Goal: The entries that follow should be written out exactly.
--- start of Entries shown ---
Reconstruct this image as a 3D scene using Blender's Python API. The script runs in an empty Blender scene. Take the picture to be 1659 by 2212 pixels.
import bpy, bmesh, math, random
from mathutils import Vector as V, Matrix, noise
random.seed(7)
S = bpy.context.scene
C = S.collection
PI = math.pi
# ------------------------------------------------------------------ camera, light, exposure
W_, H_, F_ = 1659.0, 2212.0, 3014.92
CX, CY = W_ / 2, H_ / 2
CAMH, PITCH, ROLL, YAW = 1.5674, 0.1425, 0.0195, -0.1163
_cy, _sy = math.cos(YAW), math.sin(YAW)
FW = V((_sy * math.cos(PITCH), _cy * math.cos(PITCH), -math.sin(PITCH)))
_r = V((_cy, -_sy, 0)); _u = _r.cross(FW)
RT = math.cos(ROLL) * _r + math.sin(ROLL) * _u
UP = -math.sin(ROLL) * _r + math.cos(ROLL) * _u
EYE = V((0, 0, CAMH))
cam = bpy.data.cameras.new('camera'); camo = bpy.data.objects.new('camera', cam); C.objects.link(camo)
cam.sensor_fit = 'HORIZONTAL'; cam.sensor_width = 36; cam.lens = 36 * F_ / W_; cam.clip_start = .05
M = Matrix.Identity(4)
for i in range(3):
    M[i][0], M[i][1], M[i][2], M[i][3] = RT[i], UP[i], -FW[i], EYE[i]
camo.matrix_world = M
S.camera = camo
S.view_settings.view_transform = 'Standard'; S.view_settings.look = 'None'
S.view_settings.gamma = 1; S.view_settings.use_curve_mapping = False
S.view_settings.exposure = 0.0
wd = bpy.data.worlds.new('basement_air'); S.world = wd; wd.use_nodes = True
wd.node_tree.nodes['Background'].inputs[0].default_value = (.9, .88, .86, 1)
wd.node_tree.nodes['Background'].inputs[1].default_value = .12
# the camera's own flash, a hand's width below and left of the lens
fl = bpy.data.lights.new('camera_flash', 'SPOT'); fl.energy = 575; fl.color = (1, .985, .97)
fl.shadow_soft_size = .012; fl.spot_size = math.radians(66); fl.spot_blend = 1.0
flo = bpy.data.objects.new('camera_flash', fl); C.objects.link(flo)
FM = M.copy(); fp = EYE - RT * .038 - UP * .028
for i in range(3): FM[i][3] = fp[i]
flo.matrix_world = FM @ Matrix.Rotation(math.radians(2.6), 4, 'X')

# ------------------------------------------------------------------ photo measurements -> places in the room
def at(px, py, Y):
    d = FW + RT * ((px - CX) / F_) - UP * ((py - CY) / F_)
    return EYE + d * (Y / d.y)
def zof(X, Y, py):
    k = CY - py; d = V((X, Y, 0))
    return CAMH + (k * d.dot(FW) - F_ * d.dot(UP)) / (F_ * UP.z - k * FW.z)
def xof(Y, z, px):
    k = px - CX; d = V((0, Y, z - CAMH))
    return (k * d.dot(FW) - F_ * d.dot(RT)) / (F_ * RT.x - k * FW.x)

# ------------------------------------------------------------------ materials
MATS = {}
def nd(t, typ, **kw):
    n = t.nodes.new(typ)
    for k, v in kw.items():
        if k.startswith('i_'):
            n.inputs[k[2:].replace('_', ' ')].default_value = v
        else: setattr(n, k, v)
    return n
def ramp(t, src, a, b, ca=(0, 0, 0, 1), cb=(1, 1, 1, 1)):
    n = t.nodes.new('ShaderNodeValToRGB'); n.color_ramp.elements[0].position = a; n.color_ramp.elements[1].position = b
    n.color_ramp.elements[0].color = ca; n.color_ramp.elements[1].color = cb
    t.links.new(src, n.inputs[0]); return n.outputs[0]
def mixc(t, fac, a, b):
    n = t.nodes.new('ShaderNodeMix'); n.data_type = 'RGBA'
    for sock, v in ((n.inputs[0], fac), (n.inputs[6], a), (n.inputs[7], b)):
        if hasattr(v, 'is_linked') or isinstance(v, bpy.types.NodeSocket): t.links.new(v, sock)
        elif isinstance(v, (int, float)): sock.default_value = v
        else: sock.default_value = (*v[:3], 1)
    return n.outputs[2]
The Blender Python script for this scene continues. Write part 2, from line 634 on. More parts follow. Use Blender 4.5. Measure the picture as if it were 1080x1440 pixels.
--- end of Entries shown ---
Solution for this problem:
Reconstruct this image as a 3D scene using Blender's Python API. The script runs in an empty Blender scene. Take the picture to be 1659 by 2212 pixels.
import bpy, bmesh, math, random
from mathutils import Vector as V, Matrix, noise
random.seed(7)
S = bpy.context.scene
C = S.collection
PI = math.pi
# ------------------------------------------------------------------ camera, light, exposure
W_, H_, F_ = 1659.0, 2212.0, 3014.92
CX, CY = W_ / 2, H_ / 2
CAMH, PITCH, ROLL, YAW = 1.5674, 0.1425, 0.0195, -0.1163
_cy, _sy = math.cos(YAW), math.sin(YAW)
FW = V((_sy * math.cos(PITCH), _cy * math.cos(PITCH), -math.sin(PITCH)))
_r = V((_cy, -_sy, 0)); _u = _r.cross(FW)
RT = math.cos(ROLL) * _r + math.sin(ROLL) * _u
UP = -math.sin(ROLL) * _r + math.cos(ROLL) * _u
EYE = V((0, 0, CAMH))
cam = bpy.data.cameras.new('camera'); camo = bpy.data.objects.new('camera', cam); C.objects.link(camo)
cam.sensor_fit = 'HORIZONTAL'; cam.sensor_width = 36; cam.lens = 36 * F_ / W_; cam.clip_start = .05
M = Matrix.Identity(4)
for i in range(3):
    M[i][0], M[i][1], M[i][2], M[i][3] = RT[i], UP[i], -FW[i], EYE[i]
camo.matrix_world = M
S.camera = camo
S.view_settings.view_transform = 'Standard'; S.view_settings.look = 'None'
S.view_settings.gamma = 1; S.view_settings.use_curve_mapping = False
S.view_settings.exposure = 0.0
wd = bpy.data.worlds.new('basement_air'); S.world = wd; wd.use_nodes = True
wd.node_tree.nodes['Background'].inputs[0].default_value = (.9, .88, .86, 1)
wd.node_tree.nodes['Background'].inputs[1].default_value = .12
# the camera's own flash, a hand's width below and left of the lens
fl = bpy.data.lights.new('camera_flash', 'SPOT'); fl.energy = 575; fl.color = (1, .985, .97)
fl.shadow_soft_size = .012; fl.spot_size = math.radians(66); fl.spot_blend = 1.0
flo = bpy.data.objects.new('camera_flash', fl); C.objects.link(flo)
FM = M.copy(); fp = EYE - RT * .038 - UP * .028
for i in range(3): FM[i][3] = fp[i]
flo.matrix_world = FM @ Matrix.Rotation(math.radians(2.6), 4, 'X')

# ------------------------------------------------------------------ photo measurements -> places in the room
def at(px, py, Y):
    d = FW + RT * ((px - CX) / F_) - UP * ((py - CY) / F_)
    return EYE + d * (Y / d.y)
def zof(X, Y, py):
    k = CY - py; d = V((X, Y, 0))
    return CAMH + (k * d.dot(FW) - F_ * d.dot(UP)) / (F_ * UP.z - k * FW.z)
def xof(Y, z, px):
    k = px - CX; d = V((0, Y, z - CAMH))
    return (k * d.dot(FW) - F_ * d.dot(RT)) / (F_ * RT.x - k * FW.x)

# ------------------------------------------------------------------ materials
MATS = {}
def nd(t, typ, **kw):
    n = t.nodes.new(typ)
    for k, v in kw.items():
        if k.startswith('i_'):
            n.inputs[k[2:].replace('_', ' ')].default_value = v
        else: setattr(n, k, v)
    return n
def ramp(t, src, a, b, ca=(0, 0, 0, 1), cb=(1, 1, 1, 1)):
    n = t.nodes.new('ShaderNodeValToRGB'); n.color_ramp.elements[0].position = a; n.color_ramp.elements[1].position = b
    n.color_ramp.elements[0].color = ca; n.color_ramp.elements[1].color = cb
    t.links.new(src, n.inputs[0]); return n.outputs[0]
def mixc(t, fac, a, b):
    n = t.nodes.new('ShaderNodeMix'); n.data_type = 'RGBA'
    for sock, v in ((n.inputs[0], fac), (n.inputs[6], a), (n.inputs[7], b)):
        if hasattr(v, 'is_linked') or isinstance(v, bpy.types.NodeSocket): t.links.new(v, sock)
        elif isinstance(v, (int, float)): sock.default_value = v
        else: sock.default_value = (*v[:3], 1)
    return n.outputs[2]
The Blender Python script for this scene continues. Write part 2, from line 634 on. More parts follow. Use Blender 4.5. Measure the picture as if it were 1080x1440 pixels.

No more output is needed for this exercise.